Anyone who grew up in the Christian Right could have told you that Roe v. Wade was never “settled law,” despite what the pundits said. We conservative evangelicals were always sincerely gunning for Roe. I was born on July 1, 1980, not quite two months before Ronald Reagan famously uttered “I endorse you” to an audience of about 17,000 evangelical Christians gathered in Dallas, Texas for an event billed as The National Affairs Briefing.
Over the course of my childhood, we consolidated our power in the Republican Party, as traditionalist Catholics—at least in my more “respectable” evangelical milieu—came to be regarded less as “idolators,” and more as merely “misguided,” since, after all, they held the “correct” Christian position on abortion. Catholic Supreme Court justices were fine as long as they ruled “our” way—and right-wing Catholic justices have consistently delivered.
I checked out of evangelicalism about two decades ago, although it took me into my 30s before I’d processed things enough to begin clearly and consistently speaking out on what’s wrong with white evangelical theology and culture. But I always knew that if the Christian Right gained enough power, Roe would go.
I’ve been warning for years of the imminent possibility, and I’d like to think that once Roe is officially gone, our elite media gatekeepers might begin to think twice about dismissing exvangelicals as “bitter” people with an “axe to grind,” as opposed to stakeholders in the national conversation about religion and politics who have important insights into evangelicalism, since many of us are still closely connected to and heavily affected by it.
Though of course if that does happen—and I’m not holding my breath—it will be cold comfort in the face of the massive harm already being done by the emboldened theocratic fascists who have been unleashed in part due to the obliviousness of mainstream liberalism. When Roe falls, the entire legal scaffolding that upholds our rights to access contraception, to access gender-affirming healthcare, to engage in consensual same-sex relationships and enter into same-sex marriages, and even to interracial marriage, falls with it.
Alito’s leaked opinion draft essentially invites legal challenges to these rights that he sees as not “deeply rooted” in American history. And Republican lawmakers in Oklahoma—the state that sentenced Britney Poolaw to prison for “manslaughter” because she had a miscarriage—aren’t even waiting for Roe to be officially struck down before legislating as if it already has been. The state legislature just passed a bill banning almost all abortions starting at conception.

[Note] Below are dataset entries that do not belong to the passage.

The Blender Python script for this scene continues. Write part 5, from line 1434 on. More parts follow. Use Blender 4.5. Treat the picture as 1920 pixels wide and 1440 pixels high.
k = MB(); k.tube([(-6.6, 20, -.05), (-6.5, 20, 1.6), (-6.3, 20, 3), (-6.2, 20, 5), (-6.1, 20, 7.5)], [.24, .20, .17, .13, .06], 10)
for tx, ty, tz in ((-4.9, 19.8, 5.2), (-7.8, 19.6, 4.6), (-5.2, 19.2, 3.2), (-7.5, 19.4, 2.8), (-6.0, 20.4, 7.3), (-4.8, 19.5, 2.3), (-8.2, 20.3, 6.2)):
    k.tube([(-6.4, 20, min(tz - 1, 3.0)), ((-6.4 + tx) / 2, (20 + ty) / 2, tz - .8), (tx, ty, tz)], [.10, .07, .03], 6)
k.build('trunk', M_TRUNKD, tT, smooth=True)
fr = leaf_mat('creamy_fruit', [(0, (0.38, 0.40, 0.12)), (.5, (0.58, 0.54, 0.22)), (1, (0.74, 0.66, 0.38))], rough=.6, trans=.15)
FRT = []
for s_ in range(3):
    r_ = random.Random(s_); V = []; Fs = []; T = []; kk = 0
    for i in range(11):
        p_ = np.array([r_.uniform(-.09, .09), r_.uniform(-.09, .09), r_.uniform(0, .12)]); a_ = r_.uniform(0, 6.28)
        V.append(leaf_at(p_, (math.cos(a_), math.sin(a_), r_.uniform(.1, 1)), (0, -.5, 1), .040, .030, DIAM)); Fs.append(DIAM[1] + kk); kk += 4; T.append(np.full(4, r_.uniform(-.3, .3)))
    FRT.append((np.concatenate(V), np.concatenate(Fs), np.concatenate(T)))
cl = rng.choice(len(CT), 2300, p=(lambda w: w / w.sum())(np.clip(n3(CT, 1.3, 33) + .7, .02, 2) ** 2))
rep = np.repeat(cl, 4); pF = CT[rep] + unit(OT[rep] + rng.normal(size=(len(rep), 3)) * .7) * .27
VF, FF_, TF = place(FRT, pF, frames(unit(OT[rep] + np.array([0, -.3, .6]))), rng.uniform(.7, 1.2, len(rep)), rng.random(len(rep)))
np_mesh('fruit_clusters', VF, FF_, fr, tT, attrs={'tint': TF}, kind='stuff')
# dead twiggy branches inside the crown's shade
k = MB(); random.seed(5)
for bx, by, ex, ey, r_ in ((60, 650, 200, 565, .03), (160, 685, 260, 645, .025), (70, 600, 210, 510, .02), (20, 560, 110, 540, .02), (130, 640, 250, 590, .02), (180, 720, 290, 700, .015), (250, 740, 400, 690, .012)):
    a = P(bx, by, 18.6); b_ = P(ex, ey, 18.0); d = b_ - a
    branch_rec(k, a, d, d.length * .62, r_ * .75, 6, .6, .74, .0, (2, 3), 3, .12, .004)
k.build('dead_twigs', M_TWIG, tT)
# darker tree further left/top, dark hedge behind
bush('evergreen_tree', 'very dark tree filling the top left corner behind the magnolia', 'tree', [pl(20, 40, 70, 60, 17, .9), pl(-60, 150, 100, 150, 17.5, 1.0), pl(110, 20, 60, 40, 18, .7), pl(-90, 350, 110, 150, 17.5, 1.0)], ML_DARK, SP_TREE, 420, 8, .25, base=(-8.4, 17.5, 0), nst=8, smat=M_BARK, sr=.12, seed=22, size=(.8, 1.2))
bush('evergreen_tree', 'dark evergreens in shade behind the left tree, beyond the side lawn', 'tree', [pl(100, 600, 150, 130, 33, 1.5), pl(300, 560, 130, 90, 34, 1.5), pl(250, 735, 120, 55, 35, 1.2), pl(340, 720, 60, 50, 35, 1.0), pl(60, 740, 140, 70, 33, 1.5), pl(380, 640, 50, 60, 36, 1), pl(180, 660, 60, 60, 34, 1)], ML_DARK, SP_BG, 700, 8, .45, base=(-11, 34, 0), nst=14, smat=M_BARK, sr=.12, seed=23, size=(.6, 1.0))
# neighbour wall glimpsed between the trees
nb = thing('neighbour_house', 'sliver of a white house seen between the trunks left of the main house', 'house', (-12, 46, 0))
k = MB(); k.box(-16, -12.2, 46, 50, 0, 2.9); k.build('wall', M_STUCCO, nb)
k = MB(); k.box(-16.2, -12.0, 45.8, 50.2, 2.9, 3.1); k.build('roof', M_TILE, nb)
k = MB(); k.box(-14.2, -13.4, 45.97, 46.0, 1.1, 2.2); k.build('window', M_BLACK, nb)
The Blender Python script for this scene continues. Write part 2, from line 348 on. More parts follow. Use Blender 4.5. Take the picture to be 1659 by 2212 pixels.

Only two weeks ago, Oklahoma Governor Kevin Stitt signed a six-week abortion ban that, like Texas’s infamous SB8, calls on private citizens to enforce the law by filing lawsuits not only against anyone who performs an abortion for an Oklahoman in need, but also anyone who “aids or abets” an Oklahoman in accessing abortion care. This newly passed bill, which Stitt will most likely sign, retains the cruel and bizarre “bounty hunter” enforcement mechanism pioneered in Texas while banning abortion from conception except to save the life of the mother. The bill does not include exceptions for rape or incest.
As The New York Times reports, the law’s enforcement language also extends to those who help pay for abortions, a provision that’s likely to have a chilling effect on organizing efforts aimed at helping people in Republican-controlled states who need abortions to be able to have them out of state, even if the fundraising is done outside Oklahoma.
If signed into law, Oklahoma’s new bill will be the first state law passed that explicitly defines an “unborn child” as present at conception, a key goal for proponents of “fetal personhood.” And Oklahoma legislators aren’t even trying to hide the religious motivations for their actions, which would certainly make them unconstitutional under any reasonable interpretation of the establishment clause of the First Amendment. “We believe that God has a special plan for every single life and every single child, and we want everybody to have the same opportunities in Oklahoma, and aborting a child is not the right answer,” Stitt recently told Fox News Sunday.
While the Oklahoma law states it does not apply to birth control, the twisted logic of “fetal personhood” ultimately cannot coexist with access to some IUDs, which, in addition to preventing fertilization, can prevent implantation of fertilized eggs, and very likely Plan B (despite the fact that, contrary to popular belief, it does not work by preventing the implantation of fertilized eggs). And there is no reason to believe that birth control won’t be tackled in separate bills. Indeed, right-wingers are already strategizing about possible contraception bans. The horrors playing out in Oklahoma are only the beginning of the fascist onslaught to come.